C'est certainement l'une des grandes victoires du féminisme qu'il faudra retenir de cette tumultueuse année 2020. En Argentine, le combat des femmes pour le droit à l'avortement n'a jamais cessé. L'an dernier encore, les militantes argentines défilaient sur le tapis rouge de Cannes pour revendiquer le respect de leurs libertés. A leurs mains et leurs cous, l'on retrouvait toujours ce fameux foulard vert qui symbolise leur lutte.
Et cette mobilisation a payé. Le 11 décembre dernier, dans un climat houleux de débats citoyens et de protestations en série, les députés du Sénat argentin ont, pour la première fois, voté en première lecture un texte légalisant l'interruption volontaire de grossesse - ou "IVG". Plus précisément, cette loi autorise l'avortement jusqu'à la 14e semaine de grossesse. Et à raison de 131 députés en sa faveur contre 117 en sa défaveur, le "pour" l'a emporté. C'est un nouveau chapitre qui semble s'écrire pour l'Argentine, et ses citoyennes, femmes et filles.
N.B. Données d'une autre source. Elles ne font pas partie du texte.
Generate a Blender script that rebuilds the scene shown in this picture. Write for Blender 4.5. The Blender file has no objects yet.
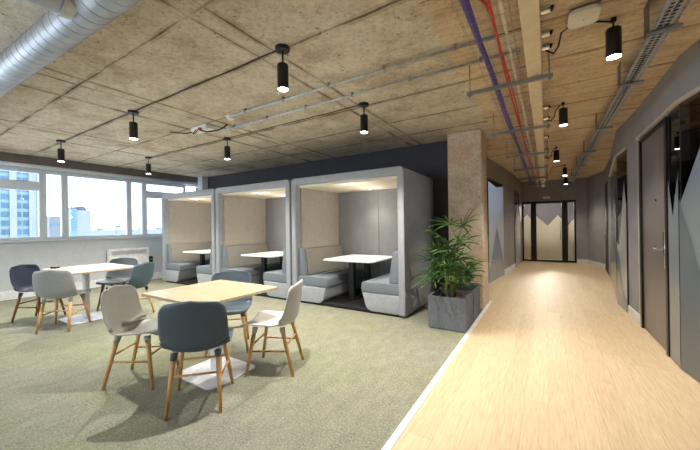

"J'ai peu dormi, et la première chose que j'ai fait en me levant c'est de regarder le résultat du vote. J'ai pleuré de joie, je suis sortie sur mon balcon pour crier, j'ai parlé avec toutes mes amies, on s'est félicitées pour notre lutte. C'est incroyable", témoigne sur les ondes d'Europe 1 l'une d'entre elles, la jeune étudiante Florencia, fervente combattante pour l'égalité des sexes.
Une grande nouvelle donc, en attendant un résultat tout aussi crucial : l'approbation majoritaire du côté du Sénat. Et pour connaître les finalités de ce passage fondamental, il faudra encore attendre le 29 décembre...
Rappelons qu'il y a deux ans de cela, le Sénat avait justement rejeté une loi autorisant l'IVG pour toutes les femmes, et ce malgré le vote positif des députés argentins. Une mesure majeure qui prenait en compte le droit à l'avortement par-delà les "exceptions" restrictives (danger pour la santé de la mère, grossesse causée par un viol). Mais le vent semble enfin tourner dans le bon sens depuis l'annonce le 11 décembre à 7 heures du matin des résultats du vote à Buenos Aires. Une véritable révolution nationale dans un pays où, comme l'annonce Le Monde, l'IVG engendre "une fracture au sein de la société", entre militantes féministes et anti-avortement.
"Nous écrivons aujourd'hui un nouveau chapitre de l'histoire. Je suis émue par cette avancée collective qui nous appartient à toutes et à tous", a immédiatement approuvé la ministre des femmes Elizabeth Gomez Alcorta, suite à l'adoption de ce projet de loi à la Chambre des députés. La politicienne n'est pas la seule à partager ses émois. Dans les rues du pays, les manifestantes se sont massivement réunies pour exprimer leur joie, foulards verts - évidemment - brandis aux poings. Une célébration à la jubilation aussi populaire que communicative.
Il suffit d'ailleurs d'observer les abondantes réactions sur les réseaux sociaux pour s'en convaincre. "Je suis heureuse pour les femmes en Argentine... Il était temps, et il est l'heure. Quel combat ! Encore beaucoup de batailles à mener mais c'est un bel espoir", a témoigné l'élue socialiste et militante LGBT+ Amandine Barioz. "La légalisation de l'IVG en Argentine sera importante pour toute l'Amérique du Sud", a encore assuré l'écrivaine féministe argentine Charlie Luciana Peker à la militante Femen Inna Shevchenko. En attendant le Sénat.
En soutien, l'historienne Mathilde Larrère a quant à elle partagé une belle affiche du Mouvement pour la liberté de l'avortement et de la contraception (l'association française créée au début des années soixante-dix) en faveur du droit à l'IVG. Un émouvant hommage sororal s'il en est.